Bueno, también venía Juannier, pero “el compañero que lo atiende” lo secuestró en la terminal de Baracoa.
Juannier ha encontrado y entrevistado además a otros dos de los personajes del filme: Hilda y Filín, en los que el recuerdo de Landrián sigue vivo. Hilda conserva el peine que le regaló el camagüeyano. En la Peña, un poeta y una curadora de arte bailaron en honor de Landrián: Ociel cantó, delante de las cámaras, para recordarlo. Antes, en mi jardín, había leído los Salmos a los jóvenes.
Sí, después del cayuco fue soldado de las FAR y del MININT. Ahora se define como cristiano y a sus 71 sólidos años es un predicador pentecostal, y su fe impone.
El muchacho que preguntaba por la muerte ha estado en peligro de morir más de diez veces y, según testimonia sin cesar, ha sido iluminado. El muchacho que asistía a un rito bautista y que luego se apartó de la fe para meterse a soldado, es ahora cristiano.

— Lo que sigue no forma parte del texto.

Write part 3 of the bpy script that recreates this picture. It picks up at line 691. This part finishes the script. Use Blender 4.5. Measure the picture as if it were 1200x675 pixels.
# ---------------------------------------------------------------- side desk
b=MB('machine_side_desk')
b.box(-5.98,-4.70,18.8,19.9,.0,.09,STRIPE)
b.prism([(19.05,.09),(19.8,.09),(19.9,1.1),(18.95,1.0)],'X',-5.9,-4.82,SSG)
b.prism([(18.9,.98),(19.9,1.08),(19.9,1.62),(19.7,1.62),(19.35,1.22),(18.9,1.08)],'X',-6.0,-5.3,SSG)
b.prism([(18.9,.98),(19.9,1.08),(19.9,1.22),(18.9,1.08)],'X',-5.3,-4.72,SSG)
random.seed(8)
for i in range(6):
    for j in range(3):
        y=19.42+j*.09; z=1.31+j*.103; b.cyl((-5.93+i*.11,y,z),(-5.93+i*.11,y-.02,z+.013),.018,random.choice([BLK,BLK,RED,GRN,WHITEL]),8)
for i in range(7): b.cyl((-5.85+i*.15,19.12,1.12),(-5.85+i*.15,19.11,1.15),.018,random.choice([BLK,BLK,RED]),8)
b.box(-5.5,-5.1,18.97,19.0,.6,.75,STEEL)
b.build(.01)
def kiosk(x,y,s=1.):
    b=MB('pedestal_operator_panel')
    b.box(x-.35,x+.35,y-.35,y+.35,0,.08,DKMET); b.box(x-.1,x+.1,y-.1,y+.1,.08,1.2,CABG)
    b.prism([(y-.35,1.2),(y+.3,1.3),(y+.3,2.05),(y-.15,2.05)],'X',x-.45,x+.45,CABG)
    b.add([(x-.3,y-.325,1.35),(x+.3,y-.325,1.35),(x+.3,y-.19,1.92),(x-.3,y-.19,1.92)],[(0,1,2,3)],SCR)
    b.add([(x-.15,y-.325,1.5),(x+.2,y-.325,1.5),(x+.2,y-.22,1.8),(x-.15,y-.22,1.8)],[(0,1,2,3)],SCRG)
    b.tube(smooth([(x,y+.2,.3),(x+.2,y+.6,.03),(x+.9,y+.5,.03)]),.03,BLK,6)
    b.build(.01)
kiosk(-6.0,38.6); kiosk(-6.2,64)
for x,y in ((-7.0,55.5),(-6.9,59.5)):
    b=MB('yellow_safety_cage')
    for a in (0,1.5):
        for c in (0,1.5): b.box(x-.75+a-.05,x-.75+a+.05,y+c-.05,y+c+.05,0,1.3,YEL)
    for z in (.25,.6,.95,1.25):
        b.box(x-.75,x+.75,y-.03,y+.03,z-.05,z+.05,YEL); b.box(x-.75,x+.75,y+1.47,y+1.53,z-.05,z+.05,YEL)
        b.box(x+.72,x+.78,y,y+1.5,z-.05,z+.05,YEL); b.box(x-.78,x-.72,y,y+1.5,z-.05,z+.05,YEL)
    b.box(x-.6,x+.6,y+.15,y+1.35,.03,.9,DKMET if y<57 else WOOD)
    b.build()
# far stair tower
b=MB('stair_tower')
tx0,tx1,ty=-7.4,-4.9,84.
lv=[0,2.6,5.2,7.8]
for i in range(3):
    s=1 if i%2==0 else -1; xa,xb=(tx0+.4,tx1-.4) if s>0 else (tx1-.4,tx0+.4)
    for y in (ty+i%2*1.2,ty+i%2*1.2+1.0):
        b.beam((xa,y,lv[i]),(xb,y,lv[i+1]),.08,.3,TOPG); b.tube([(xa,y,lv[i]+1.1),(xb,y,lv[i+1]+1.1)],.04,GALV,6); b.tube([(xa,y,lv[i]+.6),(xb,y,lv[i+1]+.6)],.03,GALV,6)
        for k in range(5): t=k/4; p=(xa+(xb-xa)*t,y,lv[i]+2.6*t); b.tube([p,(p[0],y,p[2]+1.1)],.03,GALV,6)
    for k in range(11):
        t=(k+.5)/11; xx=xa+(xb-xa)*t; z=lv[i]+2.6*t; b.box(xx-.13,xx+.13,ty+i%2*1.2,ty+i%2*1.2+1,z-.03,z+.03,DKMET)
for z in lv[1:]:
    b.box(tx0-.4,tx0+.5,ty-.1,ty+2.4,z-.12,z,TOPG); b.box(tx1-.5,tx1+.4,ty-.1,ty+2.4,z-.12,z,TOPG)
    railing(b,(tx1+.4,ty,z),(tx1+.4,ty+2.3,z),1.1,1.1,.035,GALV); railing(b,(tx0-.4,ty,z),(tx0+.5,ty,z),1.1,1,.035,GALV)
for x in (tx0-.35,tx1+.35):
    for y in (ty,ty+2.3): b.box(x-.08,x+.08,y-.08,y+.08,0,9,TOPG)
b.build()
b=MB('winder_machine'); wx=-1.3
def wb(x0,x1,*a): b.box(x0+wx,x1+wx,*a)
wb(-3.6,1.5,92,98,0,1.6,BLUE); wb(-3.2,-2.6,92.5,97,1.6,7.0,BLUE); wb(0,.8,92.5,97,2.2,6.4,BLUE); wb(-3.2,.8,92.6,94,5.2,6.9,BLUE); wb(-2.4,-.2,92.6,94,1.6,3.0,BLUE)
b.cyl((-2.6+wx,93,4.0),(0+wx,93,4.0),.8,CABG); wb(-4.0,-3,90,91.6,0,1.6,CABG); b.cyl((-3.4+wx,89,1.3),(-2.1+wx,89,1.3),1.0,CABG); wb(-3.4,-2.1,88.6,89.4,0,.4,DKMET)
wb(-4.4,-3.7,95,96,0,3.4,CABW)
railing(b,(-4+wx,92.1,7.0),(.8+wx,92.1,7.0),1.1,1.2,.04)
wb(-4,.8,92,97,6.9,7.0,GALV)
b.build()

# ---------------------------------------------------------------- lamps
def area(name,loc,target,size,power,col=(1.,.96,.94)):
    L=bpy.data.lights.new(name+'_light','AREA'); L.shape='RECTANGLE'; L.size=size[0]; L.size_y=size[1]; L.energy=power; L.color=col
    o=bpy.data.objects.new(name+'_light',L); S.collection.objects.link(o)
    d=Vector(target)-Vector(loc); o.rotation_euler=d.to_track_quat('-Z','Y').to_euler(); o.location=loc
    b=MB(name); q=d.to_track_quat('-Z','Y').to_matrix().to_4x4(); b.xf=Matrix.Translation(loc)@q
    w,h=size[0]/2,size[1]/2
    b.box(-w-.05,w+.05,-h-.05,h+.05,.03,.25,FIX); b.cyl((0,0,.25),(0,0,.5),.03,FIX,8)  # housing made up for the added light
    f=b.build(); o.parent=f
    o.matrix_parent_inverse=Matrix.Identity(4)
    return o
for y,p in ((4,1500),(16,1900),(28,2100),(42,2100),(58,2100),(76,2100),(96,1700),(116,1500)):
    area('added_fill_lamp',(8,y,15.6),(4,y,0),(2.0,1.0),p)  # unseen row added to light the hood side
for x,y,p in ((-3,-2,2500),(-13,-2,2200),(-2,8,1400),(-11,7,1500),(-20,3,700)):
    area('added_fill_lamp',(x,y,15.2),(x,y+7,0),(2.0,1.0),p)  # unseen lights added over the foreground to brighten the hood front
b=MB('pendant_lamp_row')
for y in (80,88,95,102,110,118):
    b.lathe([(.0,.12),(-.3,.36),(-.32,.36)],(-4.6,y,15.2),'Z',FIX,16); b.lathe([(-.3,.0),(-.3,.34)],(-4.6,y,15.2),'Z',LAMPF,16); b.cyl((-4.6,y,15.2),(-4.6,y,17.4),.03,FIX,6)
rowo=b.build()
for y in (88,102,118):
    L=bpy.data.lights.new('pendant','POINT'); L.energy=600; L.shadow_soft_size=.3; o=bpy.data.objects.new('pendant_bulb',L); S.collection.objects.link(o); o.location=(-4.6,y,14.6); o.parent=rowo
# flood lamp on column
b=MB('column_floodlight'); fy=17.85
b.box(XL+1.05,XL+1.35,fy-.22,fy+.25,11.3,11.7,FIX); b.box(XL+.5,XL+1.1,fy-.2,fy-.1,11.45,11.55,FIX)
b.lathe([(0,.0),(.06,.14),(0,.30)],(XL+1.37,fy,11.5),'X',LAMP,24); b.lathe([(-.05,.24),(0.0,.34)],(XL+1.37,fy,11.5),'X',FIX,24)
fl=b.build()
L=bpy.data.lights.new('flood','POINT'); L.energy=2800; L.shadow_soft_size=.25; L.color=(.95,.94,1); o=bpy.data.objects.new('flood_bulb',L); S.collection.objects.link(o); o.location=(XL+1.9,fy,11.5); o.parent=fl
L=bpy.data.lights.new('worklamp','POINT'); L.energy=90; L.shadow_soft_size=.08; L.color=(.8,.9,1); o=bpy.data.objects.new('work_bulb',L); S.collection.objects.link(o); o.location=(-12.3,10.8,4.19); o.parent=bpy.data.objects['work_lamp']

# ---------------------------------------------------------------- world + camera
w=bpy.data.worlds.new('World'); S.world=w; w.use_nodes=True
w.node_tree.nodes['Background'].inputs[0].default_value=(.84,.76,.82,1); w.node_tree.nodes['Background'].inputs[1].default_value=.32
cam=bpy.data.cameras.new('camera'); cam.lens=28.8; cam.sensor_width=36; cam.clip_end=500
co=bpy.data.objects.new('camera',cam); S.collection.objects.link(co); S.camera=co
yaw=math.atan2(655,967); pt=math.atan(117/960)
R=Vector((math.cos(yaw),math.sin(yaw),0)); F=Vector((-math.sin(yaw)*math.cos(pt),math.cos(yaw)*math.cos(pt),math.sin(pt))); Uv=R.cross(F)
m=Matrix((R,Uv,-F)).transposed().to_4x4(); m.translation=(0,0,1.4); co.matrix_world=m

¡Profecía cumplida, don Nicolás!
Mientras la corona del Sacro Imperio descendía sobre la testa de Carlomagno, sus soldados gritaban: ¡Cristo vive, Cristo reina, Cristo impera! Ni Ociel ni Juannier ni yo creemos en emperadores ni en soldaditos que repiten consignas. Hay otro poder, de pura pobreza, tan abajo que no precisa descender, que fluye luminosa, horizontalmente, caudalosamente como el Toa.
A Landrián lo dejaron sin obra, sin vida, sin el pueblo que amaba; lo declararon loco, lo sometieron a electroshock, lo condenaron al ostracismo y al exilio. Filmó la pobreza y fue arrasado.
Abrazo a Ociel en su casa de las afueras de Baracoa y Landrián me susurra: Tranquilo, Rafael: Cristo, el pobre, impera.